Kansas Highway Patrol - History

History

In 1933, the Kansas Legislature, Governor Alfred Landon, and Highway Department Attorney Wint Smith acted to halt the rampant bank robberies and crime sprees of the 1920s and 1930s. They created a force of ten motor vehicle inspectors, forerunners of Kansas troopers.

The Legislature officially organized the Kansas Highway Patrol in 1937. A superintendent, assistant superintendent, and 45 troopers were hired to reduce crashes by enforcing traffic, vehicle, and license laws. Kansas City Police Department veteran Jack B. Jenkins was the first superintendent.

The governor appointed the superintendent, and the superintendent appointed the rest. All appointees had to pass a physical exam and be U.S. citizens, at least 24 years old, of good health and moral character, and without a criminal record. The 1941 Kansas Civil Service Law affected appointment procedures, but as late as 1945, half the appointees had to belong to the governor's political party, and the other half had to come from the party that placed second in the gubernatorial race.

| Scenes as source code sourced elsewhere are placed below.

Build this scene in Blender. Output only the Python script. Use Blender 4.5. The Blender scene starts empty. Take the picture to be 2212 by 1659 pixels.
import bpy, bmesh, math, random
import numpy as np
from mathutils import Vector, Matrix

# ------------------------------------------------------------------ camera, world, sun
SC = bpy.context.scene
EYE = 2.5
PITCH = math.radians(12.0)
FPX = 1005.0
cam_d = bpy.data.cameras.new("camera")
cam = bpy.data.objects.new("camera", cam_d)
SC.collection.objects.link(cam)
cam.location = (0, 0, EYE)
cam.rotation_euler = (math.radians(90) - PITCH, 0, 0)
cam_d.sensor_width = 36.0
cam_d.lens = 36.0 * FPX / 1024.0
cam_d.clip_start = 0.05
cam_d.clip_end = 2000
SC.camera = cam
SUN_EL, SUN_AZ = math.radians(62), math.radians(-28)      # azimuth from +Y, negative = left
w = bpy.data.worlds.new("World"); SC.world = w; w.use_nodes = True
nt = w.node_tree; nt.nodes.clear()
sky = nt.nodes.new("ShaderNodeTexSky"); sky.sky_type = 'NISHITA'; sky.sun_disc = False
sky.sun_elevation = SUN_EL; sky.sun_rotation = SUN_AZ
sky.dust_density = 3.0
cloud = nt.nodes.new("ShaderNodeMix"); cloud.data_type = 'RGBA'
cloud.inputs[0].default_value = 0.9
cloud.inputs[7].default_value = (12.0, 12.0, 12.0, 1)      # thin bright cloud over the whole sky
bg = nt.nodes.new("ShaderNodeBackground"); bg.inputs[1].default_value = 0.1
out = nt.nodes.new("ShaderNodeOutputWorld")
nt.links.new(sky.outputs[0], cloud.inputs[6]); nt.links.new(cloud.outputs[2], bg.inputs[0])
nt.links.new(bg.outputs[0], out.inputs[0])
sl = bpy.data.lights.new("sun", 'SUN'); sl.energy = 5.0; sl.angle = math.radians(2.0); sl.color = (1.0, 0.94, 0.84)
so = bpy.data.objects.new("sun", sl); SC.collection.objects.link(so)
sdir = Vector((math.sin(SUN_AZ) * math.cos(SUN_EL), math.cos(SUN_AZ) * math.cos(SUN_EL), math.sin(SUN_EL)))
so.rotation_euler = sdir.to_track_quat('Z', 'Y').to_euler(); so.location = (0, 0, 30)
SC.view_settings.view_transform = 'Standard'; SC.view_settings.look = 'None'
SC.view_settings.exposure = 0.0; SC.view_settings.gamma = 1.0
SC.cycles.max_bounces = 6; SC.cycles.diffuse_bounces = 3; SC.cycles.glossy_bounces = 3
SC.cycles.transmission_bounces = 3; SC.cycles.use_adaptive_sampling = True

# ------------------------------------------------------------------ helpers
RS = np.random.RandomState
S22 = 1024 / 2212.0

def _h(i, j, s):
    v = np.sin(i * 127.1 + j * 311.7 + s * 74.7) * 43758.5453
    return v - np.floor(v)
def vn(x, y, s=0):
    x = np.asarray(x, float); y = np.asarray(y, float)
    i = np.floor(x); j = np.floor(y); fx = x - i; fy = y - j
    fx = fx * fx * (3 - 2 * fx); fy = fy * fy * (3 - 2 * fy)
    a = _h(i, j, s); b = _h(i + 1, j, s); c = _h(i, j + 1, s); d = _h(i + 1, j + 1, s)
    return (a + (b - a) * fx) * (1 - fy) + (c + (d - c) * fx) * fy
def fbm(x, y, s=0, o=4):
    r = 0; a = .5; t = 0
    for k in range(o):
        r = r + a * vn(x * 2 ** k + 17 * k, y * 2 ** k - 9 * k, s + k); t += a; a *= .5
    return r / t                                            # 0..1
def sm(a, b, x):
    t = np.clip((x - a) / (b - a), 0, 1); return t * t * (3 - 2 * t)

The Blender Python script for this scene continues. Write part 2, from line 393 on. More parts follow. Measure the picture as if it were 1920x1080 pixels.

In the 1950s, the Patrol began to police the turnpike for the Kansas Turnpike Authority, and Protective Services began with one trooper providing the governor's ground transportation. The recruit school moved from the Kansas State Reformatory in Hutchinson to the University of Kansas in Lawrence. Increasingly, troopers patrolled alone. Before, they always rode in pairs.

In the 1960s, each trooper was assigned a patrol car to improve roadway coverage, and access to the Law Enforcement Teletype System and National Crime Information Center improved the Patrol's communications. The first promotional examinations were given, and the deactivated Schilling Air Force Base in Salina became the Patrol's Training Center. Also, the Motor Vehicle Department began examining license applicants, releasing trooper-examiners for other duties.

In 1976, the Patrol gained authority over the Capitol Area Security Patrol, which now is the Capitol Police, or Troop K. In 1988, authority over the Motor Carrier Inspectors passed from the Department of Revenue to the Patrol. Then in 1994, the Training Academy, or Troop J, moved to the former Marymount College campus in Salina.

The first female troopers joined the Patrol in 1981. Today, the agency actively recruits women and men to be troopers and to fill other uniformed and civilian positions. Besides troopers, the agency employs capitol police officers and guards, motor carrier inspectors, communications specialists, vehicle identification number inspectors, and civilians in a variety of other support positions.

In the 1990s it moved its training center and statewide dispatch center from the Salina airport to the former campus of Marymount College (Kansas) in Salina, Kansas.